Há ainda uma canção do fadista Ricardo Ribeiro para um poema de Pedro Homem de Melo. Como surgiu esta ideia?

Alguns meses antes de gravar, ouvi o Ricardo Ribeiro cantar Valsa da Libertação ao vivo e fui falar com ele. Fiquei muito curiosa sobre a música e ele disse-me que era um poema de Pedro Homem de Melo que tinha musicado. Perguntei-lhe se podia gravar a música e ele ficou muito contente. Claro que a versão do Ricardo é muito diferente desta. Eu já tinha pensado numa abordagem mais jazzística para esta canção, com um solo de trompete, algo que desse um impulso às próprias palavras deste poema, que é belíssimo. É uma canção que resulta muito bem ao vivo, as pessoas têm adorado. Outra das canções que não fui eu que escrevi é Fumo, do Paulo Flores. Sou grande fã dele, é um dos grandes heróis da música angolana, e sempre gostei muito desta música.

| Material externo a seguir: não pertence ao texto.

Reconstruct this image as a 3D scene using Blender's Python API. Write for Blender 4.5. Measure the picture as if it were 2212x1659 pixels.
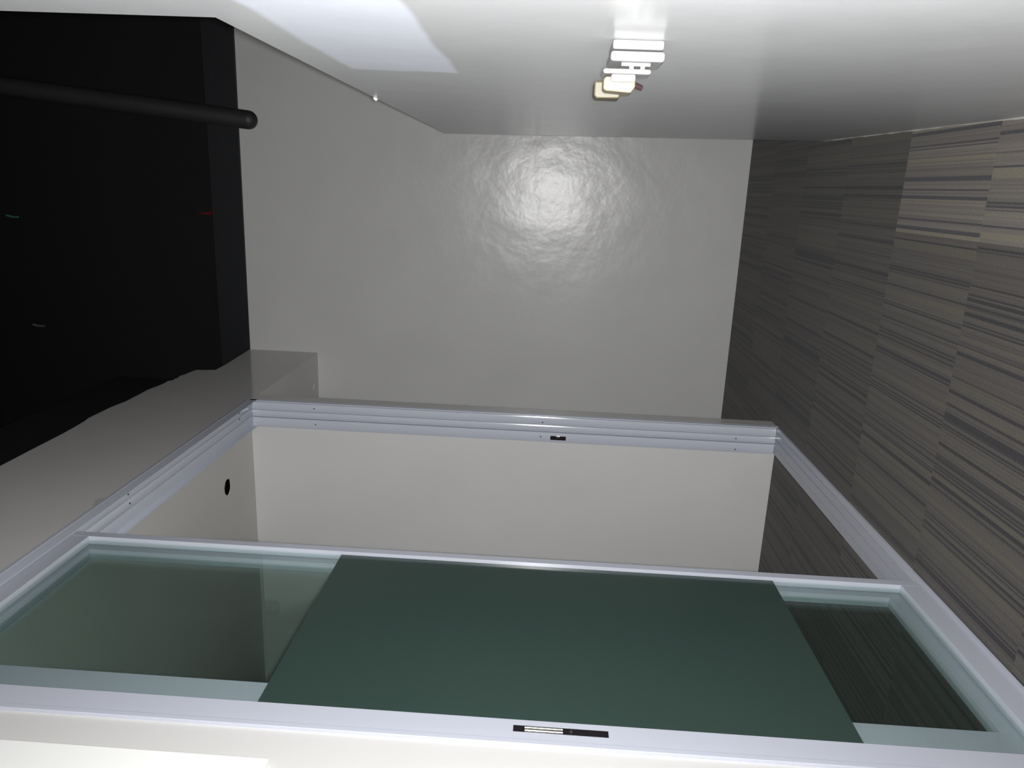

Estás em digressão mundial com a Companhia de teatro Delbono, integrando o elenco da peça Amore. O que fazes concretamente?

É um pouco difícil responder a essa pergunta. Eu não conhecia o trabalho desta companhia. Eles fazem um teatro que não é nada tradicional, é interdisciplinar, mistura música, dança, poesia e tem um lado plástico, cénico, quase de pintura em palco. Neste espetáculo eu canto, digo texto, danço, participo em alguns momentos. Comecei a fazer parte deste projeto o ano passado e acho apaixonante. Vai estar em Lisboa, no São Luiz, em outubro. Entretanto vou dividir a minha agenda entre este projeto e os espetáculos de apresentação de Uma música angolana.

A 20 de abril levas este disco ao Maria Matos. Entusiasmada por poder mostrar este disco ao público lisboeta?

Quando pensei no disco (e depois quando o gravei e lancei) já estava entusiasmada. Agora que fiz os primeiros concertos (passámos por várias cidades alemãs, por Roterdão, por Berna…) estou ainda mais ansiosa para levar este espetáculo ao meu público em Lisboa. É difícil competir com o público de Lisboa, talvez Luanda possa entrar nessa competição [risos]. Tenho lembranças incríveis de vários concertos que dei em Lisboa. Será, provavelmente, um dos momentos mais altos desta tournée.